**Direction**
Would you return the run of lines that starts at the one with "Recreate this scene" and ends at the one with "return right*cr +", ends included, exactly as written and without the images?

**3D scene scripts**
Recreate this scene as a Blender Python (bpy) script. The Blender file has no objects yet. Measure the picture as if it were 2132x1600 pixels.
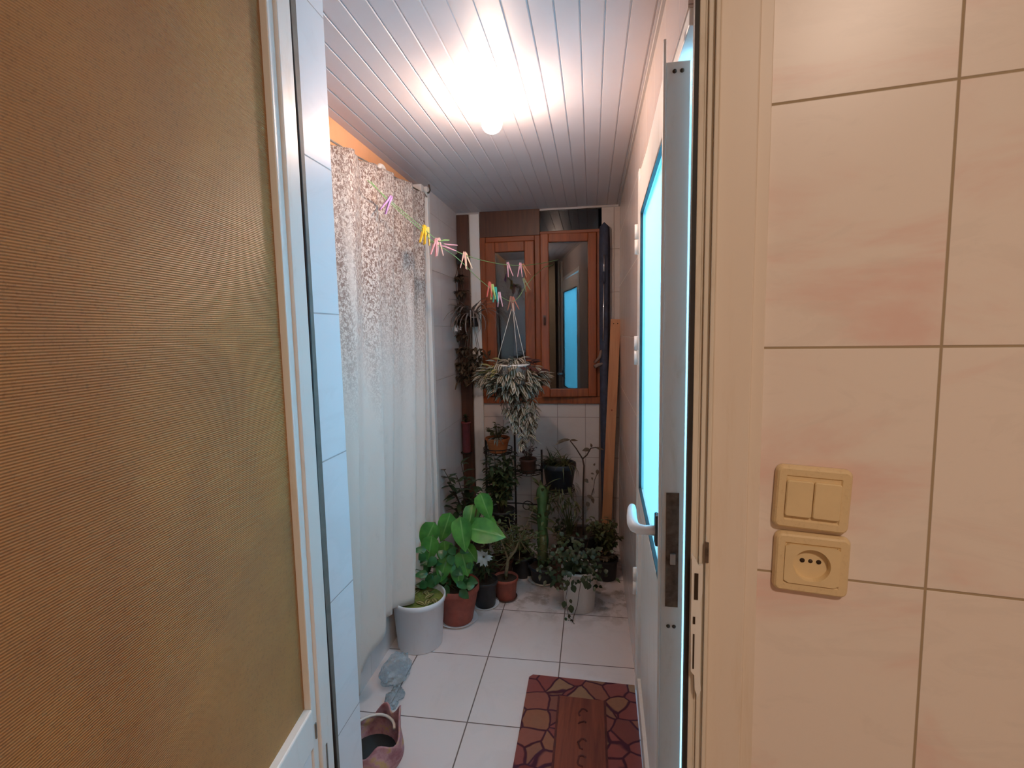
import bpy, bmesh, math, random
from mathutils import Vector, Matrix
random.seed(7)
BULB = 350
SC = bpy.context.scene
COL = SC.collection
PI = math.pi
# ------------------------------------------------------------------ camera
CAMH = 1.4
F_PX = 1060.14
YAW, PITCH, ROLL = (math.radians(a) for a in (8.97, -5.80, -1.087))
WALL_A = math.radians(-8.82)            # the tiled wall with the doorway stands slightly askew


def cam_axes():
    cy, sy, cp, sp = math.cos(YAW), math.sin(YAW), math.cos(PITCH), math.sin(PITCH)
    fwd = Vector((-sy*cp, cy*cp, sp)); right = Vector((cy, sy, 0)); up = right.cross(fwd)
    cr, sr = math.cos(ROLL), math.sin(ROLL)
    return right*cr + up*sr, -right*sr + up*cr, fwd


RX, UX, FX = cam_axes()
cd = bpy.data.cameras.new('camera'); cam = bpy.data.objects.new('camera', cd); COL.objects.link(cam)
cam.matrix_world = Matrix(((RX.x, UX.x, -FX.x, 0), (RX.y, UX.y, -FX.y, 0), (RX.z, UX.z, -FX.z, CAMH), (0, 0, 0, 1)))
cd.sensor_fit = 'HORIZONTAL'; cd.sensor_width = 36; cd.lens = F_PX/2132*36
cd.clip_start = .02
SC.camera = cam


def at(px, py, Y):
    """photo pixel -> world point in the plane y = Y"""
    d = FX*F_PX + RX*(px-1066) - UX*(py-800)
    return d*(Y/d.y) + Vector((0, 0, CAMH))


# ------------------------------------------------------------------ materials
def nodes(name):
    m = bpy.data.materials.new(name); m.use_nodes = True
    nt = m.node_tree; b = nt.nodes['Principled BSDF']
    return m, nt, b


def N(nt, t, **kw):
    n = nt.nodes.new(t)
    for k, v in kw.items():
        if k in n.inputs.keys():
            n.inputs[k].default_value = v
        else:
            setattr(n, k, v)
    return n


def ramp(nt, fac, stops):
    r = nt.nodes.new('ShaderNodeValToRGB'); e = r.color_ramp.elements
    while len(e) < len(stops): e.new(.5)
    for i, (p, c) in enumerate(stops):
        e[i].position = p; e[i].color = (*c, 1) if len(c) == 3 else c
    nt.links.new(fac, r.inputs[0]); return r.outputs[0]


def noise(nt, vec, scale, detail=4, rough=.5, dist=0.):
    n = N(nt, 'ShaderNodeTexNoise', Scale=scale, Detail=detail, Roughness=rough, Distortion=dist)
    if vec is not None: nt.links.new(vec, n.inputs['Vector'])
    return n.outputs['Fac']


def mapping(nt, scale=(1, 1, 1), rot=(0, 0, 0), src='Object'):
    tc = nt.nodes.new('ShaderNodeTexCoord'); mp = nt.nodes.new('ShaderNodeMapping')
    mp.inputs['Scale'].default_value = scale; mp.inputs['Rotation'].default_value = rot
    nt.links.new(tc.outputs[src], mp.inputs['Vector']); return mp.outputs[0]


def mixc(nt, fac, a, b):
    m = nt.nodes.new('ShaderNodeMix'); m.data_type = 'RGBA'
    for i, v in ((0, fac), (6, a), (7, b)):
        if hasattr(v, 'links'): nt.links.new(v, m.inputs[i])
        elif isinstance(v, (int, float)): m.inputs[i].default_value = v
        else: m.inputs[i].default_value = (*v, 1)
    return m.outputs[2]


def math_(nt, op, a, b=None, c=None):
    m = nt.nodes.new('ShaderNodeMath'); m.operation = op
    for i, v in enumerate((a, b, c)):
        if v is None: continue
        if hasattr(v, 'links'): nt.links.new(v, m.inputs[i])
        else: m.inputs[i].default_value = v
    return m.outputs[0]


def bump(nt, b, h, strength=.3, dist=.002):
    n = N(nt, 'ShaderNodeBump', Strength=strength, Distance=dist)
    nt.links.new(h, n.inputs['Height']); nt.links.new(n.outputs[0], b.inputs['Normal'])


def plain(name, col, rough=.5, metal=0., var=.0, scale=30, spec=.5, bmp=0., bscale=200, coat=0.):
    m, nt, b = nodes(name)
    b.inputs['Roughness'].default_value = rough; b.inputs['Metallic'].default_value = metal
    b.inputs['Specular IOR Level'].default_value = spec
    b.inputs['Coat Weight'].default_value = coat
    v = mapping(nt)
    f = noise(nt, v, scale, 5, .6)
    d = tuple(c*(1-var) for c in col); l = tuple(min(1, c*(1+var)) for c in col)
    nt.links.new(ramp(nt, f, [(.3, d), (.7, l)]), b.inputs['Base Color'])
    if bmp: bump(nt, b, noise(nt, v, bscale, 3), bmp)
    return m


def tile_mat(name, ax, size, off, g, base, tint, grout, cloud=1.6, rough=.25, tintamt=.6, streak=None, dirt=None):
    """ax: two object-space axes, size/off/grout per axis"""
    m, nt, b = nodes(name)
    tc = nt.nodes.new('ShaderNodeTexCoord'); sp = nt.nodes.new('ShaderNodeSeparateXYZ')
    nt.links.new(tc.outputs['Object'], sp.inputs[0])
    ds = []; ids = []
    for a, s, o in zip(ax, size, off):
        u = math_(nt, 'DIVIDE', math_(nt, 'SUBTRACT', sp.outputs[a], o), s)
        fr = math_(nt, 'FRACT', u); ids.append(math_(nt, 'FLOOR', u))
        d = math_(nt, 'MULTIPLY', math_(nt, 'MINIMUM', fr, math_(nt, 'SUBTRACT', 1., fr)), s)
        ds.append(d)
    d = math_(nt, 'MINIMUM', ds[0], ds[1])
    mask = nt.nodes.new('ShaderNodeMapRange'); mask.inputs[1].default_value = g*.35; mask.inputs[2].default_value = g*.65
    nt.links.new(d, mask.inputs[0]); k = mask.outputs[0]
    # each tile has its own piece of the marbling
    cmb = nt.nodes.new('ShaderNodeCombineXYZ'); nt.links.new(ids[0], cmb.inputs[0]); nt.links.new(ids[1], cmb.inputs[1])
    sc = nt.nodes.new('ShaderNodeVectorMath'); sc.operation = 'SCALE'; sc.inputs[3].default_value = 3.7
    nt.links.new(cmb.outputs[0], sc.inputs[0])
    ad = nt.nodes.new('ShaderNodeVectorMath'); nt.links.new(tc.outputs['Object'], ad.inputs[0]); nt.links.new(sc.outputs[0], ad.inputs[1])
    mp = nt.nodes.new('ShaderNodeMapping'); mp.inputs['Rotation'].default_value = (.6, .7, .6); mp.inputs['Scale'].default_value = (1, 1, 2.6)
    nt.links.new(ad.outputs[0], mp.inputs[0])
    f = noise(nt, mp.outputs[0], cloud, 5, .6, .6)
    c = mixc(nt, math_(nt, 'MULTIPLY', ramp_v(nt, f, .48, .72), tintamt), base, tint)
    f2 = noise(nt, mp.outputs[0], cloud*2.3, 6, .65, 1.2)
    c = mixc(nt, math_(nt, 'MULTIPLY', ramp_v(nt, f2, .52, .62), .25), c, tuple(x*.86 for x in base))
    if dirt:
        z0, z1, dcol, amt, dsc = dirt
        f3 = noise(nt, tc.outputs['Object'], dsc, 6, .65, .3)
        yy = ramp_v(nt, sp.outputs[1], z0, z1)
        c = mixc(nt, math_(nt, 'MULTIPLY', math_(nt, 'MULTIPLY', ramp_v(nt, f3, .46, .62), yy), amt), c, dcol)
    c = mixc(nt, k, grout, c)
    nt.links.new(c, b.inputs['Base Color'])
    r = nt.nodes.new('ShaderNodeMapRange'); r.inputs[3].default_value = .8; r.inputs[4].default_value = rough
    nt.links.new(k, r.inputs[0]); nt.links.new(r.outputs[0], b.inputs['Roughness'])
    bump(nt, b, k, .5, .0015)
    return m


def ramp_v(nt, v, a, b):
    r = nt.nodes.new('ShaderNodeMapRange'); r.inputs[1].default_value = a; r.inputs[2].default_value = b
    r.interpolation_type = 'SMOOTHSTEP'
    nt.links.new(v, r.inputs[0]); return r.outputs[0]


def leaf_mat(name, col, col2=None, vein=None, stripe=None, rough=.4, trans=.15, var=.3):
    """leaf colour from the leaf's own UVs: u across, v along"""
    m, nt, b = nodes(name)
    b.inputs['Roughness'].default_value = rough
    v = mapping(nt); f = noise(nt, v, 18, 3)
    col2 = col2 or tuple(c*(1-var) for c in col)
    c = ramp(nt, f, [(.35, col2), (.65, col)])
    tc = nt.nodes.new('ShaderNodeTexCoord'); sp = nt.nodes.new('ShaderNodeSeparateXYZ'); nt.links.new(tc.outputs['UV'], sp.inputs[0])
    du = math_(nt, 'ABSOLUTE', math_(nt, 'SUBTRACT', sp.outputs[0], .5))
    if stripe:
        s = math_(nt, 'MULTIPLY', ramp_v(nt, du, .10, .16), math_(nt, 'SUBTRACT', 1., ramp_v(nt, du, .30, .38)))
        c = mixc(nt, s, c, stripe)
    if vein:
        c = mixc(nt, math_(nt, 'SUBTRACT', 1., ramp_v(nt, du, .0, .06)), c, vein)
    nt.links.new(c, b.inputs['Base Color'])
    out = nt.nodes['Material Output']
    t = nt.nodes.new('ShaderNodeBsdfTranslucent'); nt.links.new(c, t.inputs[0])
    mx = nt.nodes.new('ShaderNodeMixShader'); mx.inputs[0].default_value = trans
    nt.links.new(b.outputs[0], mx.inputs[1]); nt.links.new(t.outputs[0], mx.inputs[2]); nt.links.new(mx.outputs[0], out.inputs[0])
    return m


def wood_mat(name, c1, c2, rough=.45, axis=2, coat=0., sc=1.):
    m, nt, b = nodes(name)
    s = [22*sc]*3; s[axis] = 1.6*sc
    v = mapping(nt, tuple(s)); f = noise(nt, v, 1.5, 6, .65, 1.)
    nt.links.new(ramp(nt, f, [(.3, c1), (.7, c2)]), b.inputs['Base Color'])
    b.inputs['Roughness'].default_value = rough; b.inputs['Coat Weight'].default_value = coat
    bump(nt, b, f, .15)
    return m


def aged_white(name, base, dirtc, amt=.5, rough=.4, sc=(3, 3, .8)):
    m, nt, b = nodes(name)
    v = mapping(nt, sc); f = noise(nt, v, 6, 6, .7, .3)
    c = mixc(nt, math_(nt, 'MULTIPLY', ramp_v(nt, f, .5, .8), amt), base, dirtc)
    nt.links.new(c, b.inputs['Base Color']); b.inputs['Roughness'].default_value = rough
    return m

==

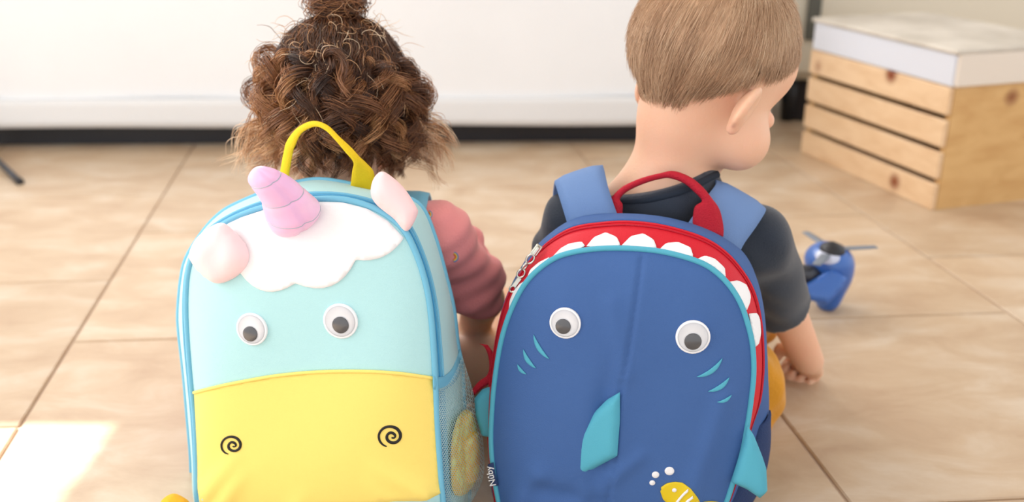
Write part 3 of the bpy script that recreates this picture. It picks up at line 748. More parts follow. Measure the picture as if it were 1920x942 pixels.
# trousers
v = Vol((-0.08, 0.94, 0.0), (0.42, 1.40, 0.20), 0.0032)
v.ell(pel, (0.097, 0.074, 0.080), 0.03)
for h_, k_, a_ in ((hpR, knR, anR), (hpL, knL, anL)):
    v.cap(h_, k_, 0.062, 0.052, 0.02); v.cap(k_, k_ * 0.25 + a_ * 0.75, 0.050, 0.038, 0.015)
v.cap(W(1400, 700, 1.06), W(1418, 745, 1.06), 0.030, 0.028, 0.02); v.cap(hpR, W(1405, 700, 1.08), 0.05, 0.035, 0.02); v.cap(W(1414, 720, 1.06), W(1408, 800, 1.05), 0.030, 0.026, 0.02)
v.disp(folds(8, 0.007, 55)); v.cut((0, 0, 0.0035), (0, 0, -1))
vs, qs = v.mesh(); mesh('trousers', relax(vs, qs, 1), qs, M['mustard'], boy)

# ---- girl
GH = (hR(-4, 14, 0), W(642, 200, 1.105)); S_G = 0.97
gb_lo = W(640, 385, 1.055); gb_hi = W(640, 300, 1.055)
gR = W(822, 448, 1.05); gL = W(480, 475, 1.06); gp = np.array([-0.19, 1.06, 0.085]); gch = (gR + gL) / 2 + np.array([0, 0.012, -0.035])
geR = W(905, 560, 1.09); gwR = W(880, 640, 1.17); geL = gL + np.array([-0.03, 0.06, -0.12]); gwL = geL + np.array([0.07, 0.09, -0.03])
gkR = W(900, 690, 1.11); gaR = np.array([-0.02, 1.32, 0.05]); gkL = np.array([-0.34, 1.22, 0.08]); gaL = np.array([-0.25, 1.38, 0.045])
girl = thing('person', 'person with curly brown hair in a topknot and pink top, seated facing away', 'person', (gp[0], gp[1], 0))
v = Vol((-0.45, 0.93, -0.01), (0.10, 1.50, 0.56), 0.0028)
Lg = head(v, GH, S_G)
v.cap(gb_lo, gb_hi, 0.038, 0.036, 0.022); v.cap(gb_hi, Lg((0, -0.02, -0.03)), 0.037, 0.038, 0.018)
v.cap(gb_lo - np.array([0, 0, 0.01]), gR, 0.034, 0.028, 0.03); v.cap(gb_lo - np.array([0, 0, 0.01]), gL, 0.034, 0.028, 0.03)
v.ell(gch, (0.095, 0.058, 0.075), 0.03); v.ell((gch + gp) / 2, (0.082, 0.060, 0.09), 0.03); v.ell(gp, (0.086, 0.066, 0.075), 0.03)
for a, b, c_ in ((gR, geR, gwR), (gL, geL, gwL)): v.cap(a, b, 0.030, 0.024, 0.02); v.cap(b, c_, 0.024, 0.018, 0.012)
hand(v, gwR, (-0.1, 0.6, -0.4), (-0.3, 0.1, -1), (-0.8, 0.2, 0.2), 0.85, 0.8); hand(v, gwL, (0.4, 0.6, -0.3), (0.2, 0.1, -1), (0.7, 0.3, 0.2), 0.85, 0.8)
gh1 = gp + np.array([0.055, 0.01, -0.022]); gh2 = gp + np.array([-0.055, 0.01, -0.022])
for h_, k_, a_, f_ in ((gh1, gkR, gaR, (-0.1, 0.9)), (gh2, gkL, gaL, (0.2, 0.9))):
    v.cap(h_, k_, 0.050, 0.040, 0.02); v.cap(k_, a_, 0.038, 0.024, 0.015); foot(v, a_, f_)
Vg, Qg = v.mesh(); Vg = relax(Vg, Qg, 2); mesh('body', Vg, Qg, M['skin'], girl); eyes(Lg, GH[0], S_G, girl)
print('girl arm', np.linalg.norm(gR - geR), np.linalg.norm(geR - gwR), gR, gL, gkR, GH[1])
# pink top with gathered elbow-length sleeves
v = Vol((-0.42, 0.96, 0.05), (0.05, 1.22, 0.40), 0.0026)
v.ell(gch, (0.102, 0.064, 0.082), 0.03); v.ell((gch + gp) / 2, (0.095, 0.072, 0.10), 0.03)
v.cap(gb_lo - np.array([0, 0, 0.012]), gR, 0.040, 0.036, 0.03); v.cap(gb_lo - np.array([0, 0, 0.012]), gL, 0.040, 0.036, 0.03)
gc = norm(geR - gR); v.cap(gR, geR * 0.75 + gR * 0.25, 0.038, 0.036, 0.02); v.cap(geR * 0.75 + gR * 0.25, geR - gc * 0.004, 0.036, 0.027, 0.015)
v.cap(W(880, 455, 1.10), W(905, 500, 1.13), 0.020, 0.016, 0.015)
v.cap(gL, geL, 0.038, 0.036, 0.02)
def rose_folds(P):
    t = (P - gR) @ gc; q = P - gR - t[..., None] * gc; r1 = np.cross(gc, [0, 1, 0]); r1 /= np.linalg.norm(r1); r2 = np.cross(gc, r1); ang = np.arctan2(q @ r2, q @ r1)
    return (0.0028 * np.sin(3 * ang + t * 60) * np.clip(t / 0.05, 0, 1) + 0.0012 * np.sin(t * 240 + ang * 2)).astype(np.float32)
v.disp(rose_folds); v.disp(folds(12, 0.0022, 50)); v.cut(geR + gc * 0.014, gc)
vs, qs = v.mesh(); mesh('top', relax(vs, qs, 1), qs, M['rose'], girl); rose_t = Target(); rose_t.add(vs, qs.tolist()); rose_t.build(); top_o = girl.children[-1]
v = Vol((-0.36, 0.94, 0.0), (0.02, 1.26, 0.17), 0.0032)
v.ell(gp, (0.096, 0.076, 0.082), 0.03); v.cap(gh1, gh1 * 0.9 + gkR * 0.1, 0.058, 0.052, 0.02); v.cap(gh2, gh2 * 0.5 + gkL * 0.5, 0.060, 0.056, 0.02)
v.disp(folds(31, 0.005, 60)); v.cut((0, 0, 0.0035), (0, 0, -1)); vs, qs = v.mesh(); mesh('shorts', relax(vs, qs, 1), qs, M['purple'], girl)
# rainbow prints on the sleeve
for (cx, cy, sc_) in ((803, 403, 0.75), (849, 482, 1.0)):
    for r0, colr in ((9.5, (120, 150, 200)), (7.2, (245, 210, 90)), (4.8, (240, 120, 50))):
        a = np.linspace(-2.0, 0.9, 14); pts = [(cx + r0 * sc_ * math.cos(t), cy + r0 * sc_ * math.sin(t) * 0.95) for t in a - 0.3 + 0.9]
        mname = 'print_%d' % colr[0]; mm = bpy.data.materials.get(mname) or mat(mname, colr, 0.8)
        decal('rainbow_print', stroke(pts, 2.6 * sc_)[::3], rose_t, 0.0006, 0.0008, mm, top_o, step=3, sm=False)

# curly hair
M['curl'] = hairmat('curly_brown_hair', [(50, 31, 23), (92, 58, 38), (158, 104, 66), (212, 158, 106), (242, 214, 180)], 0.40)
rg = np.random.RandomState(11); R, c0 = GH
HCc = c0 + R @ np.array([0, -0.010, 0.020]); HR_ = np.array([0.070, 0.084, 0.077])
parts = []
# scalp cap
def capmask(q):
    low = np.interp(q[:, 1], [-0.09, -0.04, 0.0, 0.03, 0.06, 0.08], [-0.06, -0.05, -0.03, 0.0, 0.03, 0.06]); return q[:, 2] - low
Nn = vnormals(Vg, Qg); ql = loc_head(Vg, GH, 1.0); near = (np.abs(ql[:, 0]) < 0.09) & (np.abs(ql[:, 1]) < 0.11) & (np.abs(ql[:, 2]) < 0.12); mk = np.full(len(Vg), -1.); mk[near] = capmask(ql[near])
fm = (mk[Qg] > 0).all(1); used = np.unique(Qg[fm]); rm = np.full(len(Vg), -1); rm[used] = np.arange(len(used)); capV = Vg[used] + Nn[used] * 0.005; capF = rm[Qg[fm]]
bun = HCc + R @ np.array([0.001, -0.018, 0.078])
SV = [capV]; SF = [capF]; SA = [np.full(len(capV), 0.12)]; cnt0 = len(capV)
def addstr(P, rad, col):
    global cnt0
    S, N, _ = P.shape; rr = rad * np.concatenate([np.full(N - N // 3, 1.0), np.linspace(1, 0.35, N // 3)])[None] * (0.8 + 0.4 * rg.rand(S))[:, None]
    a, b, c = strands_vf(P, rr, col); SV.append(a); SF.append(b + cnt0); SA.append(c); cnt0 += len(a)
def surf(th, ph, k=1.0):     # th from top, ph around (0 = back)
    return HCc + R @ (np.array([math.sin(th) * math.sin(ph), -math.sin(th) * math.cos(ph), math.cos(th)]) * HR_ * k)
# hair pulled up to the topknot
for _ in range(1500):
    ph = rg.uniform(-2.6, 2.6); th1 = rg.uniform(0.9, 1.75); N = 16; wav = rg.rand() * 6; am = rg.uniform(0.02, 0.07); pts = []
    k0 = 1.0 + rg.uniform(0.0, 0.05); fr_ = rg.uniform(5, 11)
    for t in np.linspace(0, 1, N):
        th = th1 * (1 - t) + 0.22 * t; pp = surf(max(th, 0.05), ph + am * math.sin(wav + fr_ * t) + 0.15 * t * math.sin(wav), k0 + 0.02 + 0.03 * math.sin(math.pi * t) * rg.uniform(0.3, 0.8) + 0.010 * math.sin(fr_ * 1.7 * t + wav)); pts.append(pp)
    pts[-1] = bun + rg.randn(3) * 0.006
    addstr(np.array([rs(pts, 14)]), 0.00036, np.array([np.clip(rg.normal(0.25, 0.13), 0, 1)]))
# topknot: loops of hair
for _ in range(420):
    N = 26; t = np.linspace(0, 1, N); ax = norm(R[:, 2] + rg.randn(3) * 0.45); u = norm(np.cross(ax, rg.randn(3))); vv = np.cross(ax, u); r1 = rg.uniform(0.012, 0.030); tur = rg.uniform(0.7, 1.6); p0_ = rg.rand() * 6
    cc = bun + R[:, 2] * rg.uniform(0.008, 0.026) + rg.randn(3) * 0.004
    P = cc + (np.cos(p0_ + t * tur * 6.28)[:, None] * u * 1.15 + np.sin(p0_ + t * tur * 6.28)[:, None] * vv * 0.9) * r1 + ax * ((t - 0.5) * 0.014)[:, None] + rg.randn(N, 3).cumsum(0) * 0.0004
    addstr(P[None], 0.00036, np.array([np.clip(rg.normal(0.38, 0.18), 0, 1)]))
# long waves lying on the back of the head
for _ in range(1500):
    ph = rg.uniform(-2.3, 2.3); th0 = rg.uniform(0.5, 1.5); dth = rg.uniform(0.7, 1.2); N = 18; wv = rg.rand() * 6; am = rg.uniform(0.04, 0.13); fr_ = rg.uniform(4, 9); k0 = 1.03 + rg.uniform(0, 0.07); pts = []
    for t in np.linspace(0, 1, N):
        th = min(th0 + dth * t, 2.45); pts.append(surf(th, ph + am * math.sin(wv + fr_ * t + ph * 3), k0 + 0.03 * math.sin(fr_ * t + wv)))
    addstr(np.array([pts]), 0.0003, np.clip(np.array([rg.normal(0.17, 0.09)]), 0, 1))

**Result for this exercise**
Recreate this scene as a Blender Python (bpy) script. The Blender file has no objects yet. Measure the picture as if it were 2132x1600 pixels.
import bpy, bmesh, math, random
from mathutils import Vector, Matrix
random.seed(7)
BULB = 350
SC = bpy.context.scene
COL = SC.collection
PI = math.pi
# ------------------------------------------------------------------ camera
CAMH = 1.4
F_PX = 1060.14
YAW, PITCH, ROLL = (math.radians(a) for a in (8.97, -5.80, -1.087))
WALL_A = math.radians(-8.82)            # the tiled wall with the doorway stands slightly askew


def cam_axes():
    cy, sy, cp, sp = math.cos(YAW), math.sin(YAW), math.cos(PITCH), math.sin(PITCH)
    fwd = Vector((-sy*cp, cy*cp, sp)); right = Vector((cy, sy, 0)); up = right.cross(fwd)
    cr, sr = math.cos(ROLL), math.sin(ROLL)
    return right*cr + up*sr, -right*sr + up*cr, fwd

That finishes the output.